The NFL Rams left Cleveland that season to relocate in Los Angeles and the AAFC awarded franchises in its inaugural season to both Los Angeles and San Francisco. Football thus beat baseball to the West Coast by 12 years. The NFL Rams and AAFC Dons would represent Los Angeles and the 49ers San Francisco.

Tony Morabito, who founded the 49ers, welcomed the chance to embrace northern California with a team representative of the Bay Area. He hired Buck Shaw away from Cal to coach the 49ers and signed 15 of his 33 players from Bay Area colleges.

Guard Bruno Banducci was one of those 15. A sixth-round NFL draft pick out of Stanford by Philadelphia, Banducci started for the Eagles as a rookie in 1944 and was part of the blocking wall in 1945 that helped Hall of Famer Steve Van Buren win an NFL rushing title. The Eagles posted a 14-4-2 record in those two seasons and were knocking on the door of NFL championships.

But Banducci found the lure of returning to the Bay Area to continue his career too attractive and left the powerful Eagles in 1946 to sign with the upstart 49ers. That move may have cost him a bust in the Pro Football Hall of Fame. Van Buren would go on to win three more rushing titles and the Eagles would appear in three consecutive championships games from 1947-49, winning the last two.

Banducci was reunited in San Francisco with his former Stanford teammates quarterback Frankie Albert and fullback Norm Standlee. There were four Stanford alums in the 49ers’ debut season, seven more players from Santa Clara, two from St. Mary’s and one apiece from San Francisco and San Jose State.

The 49ers were formidable during the AAFC era but had the misfortune of playing in the Western Division with the Cleveland Browns. San Francisco won 72.2 percent of its games (38-14-2) over its first four seasons but finished in second place each time to the Browns, who won all four AAFC championships.

The NFL absorbed three AAFC teams in 1950 – the Browns, 49ers and Baltimore Colts – and again the San Francisco wound up with a bad draw. The 49ers played in the Western Conference with the Rams and Detroit Lions, who combined to represent the West in six consecutive NFL title games (1950-55). Despite winning 65.7 percent of their games, Banducci’s teams finished in second place in eight of his 11 seasons.

The 49ers may have spent their first nine seasons on pro football’s second shelf as a contender but Banducci spent those years as a top-shelf performer.

Banducci earned all-pro honors with San Francisco in eight of his nine seasons in the two different leagues. He was competing with Hall of Fame guard Bill Willis for AAFC honors and Hall of Famers Lou Creekmur and Dick Stanfel for NFL honors. He made first-team AAFC all-pro in 1947 and first-team NFL in his final season in 1954. He also was named only the second captain in 49ers history in 1953.

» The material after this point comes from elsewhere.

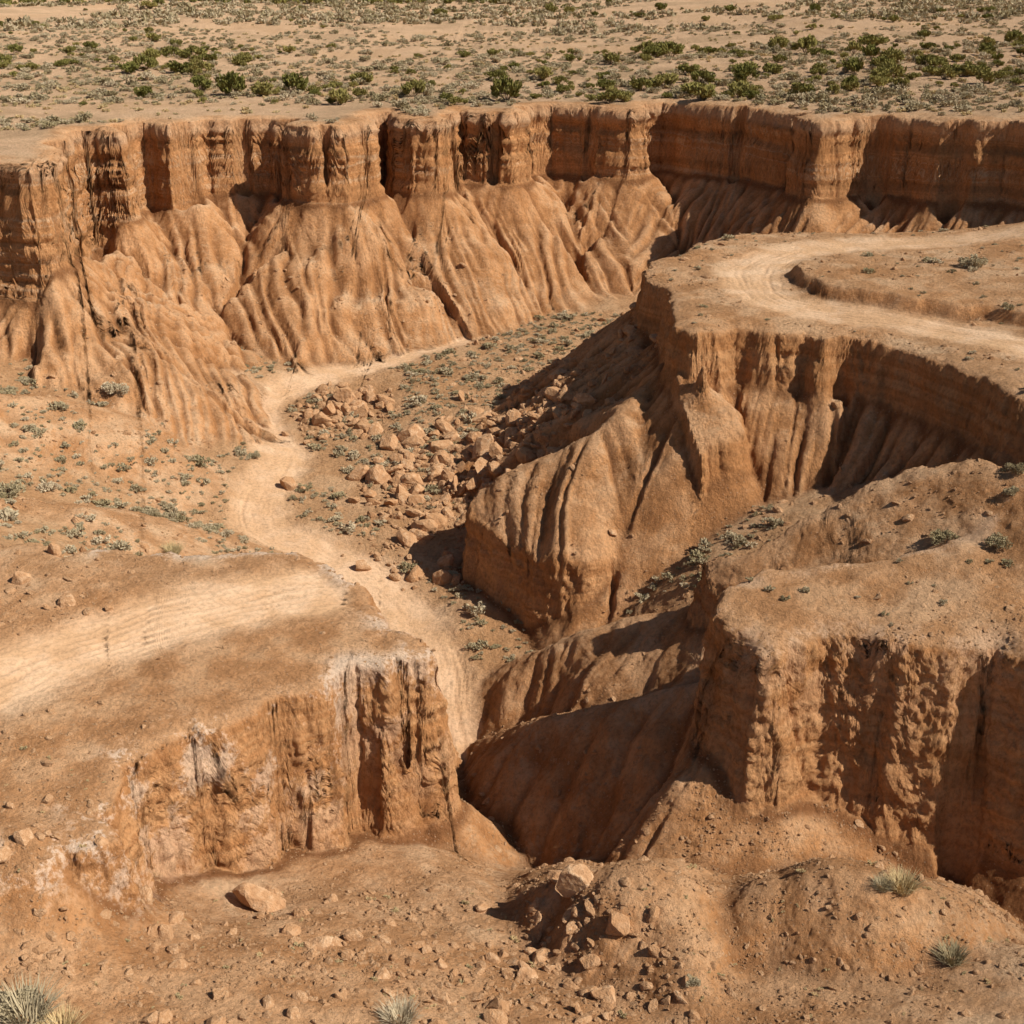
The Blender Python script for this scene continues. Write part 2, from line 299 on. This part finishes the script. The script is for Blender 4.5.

Lightning quick at 5-11, 215 pounds, Banducci could make blocks in-line and at the second level. His team finished first in the NFL in rushing in seven of his 11 seasons and Banducci blocked for three NFL rushing champions – Van Buren (1945) and Hall of Famer Joe “The Jet” Perry in 1953-54. His pass blocking was also in evidence as Albert led the AAFC in touchdown passes twice and won a passing crown in 1948.

Banducci’s blocking with the Eagles and 49ers earned him first-team all-decade acclaim for the 1940s. Nine of the 11 players from that team have busts in Canton. Banducci and his former Eagles teammate, tackle Al Wistert, are the only two first-teamers still on the outside looking in. Neither has ever been a finalist to have his careers scrutinized.

And that’s a fumble on the part of the Hall of Fame selection committee. Of the 145 players selected first-team all-decade in the NFL’s first eight decades, only seven have not been enshrined. As one of those seven, Banducci, who passed away in 1985, deserved the chance to have his career discussed and debated by the Hall of Fame selection committee. Maybe the expanded Centennial Class of 2020 with 10 seniors will finally open Canton’s door for Banducci.